Another contention I have is twofold: meta-narratives and origin myths are problematic practices to some extent.  Grahn’s work is a meta-narrative because it offers a comprehensive explanation for historical experience. While it resists our current power structures, it also explains that blood, and therefore, menstrual rituals are at the center of many of our power structures. While I do not think that it is a meta-narrative outright, it does attempt to offer a uniform (ie. homogenous) explanation for human rituals and culture. This is not to say that menstruation is not important to many cultures. What I am saying is that I am not so sure that we can ever have a universal explanation for human cultures.
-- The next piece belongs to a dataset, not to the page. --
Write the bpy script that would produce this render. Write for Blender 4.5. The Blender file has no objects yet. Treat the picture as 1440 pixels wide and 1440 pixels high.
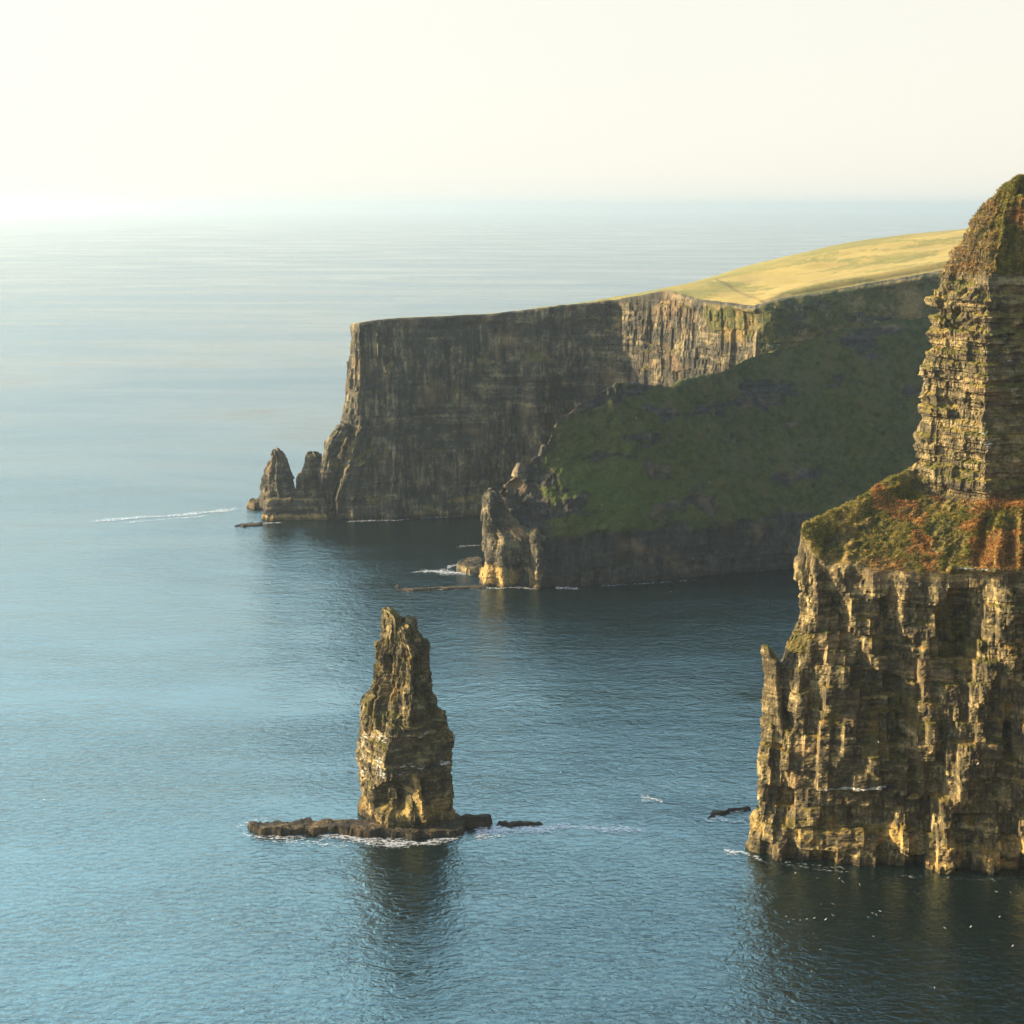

Now origin myths. What I have noticed is that our cultural instinct is to posit authenticity by moving our political agenda into the past. We are conservative, in this sense. Our political agenda requires a transcendent base, and thus we tend to root it in the past to legitimize it. I am not arguing that our political agendas do not have some root in the past as I think we are limited and shaped by cultural contexts. Menstruation has power and even Judaic texts such as Leviticus 15.19-30 discloses its power: women are to be separated from men and must be confined because the menstrual cycle has the power to subvert the male-dominated social order.

My last contention is that while menstruation is an experience that binds most women together, I wish Grahn would further explain if whether the importance menstruation can also not be an exclusionary practice. What about women who are not old enough, or women who simply menstruate for multiple reasons, what about elderly women who no longer do so? What about transwomen? If I am reading Grahn correctly, metaformic processes are inclusive to some extent. We can all create blood rituals that mimic menstruation. But is there not potential for the practice to also exclude women?

I agree with Grahn’s political goals, which are related to women’s empowerment through questioning the shame of menstruation. Menstruation has political power and that is one of the potentials of Grahn’s thesis.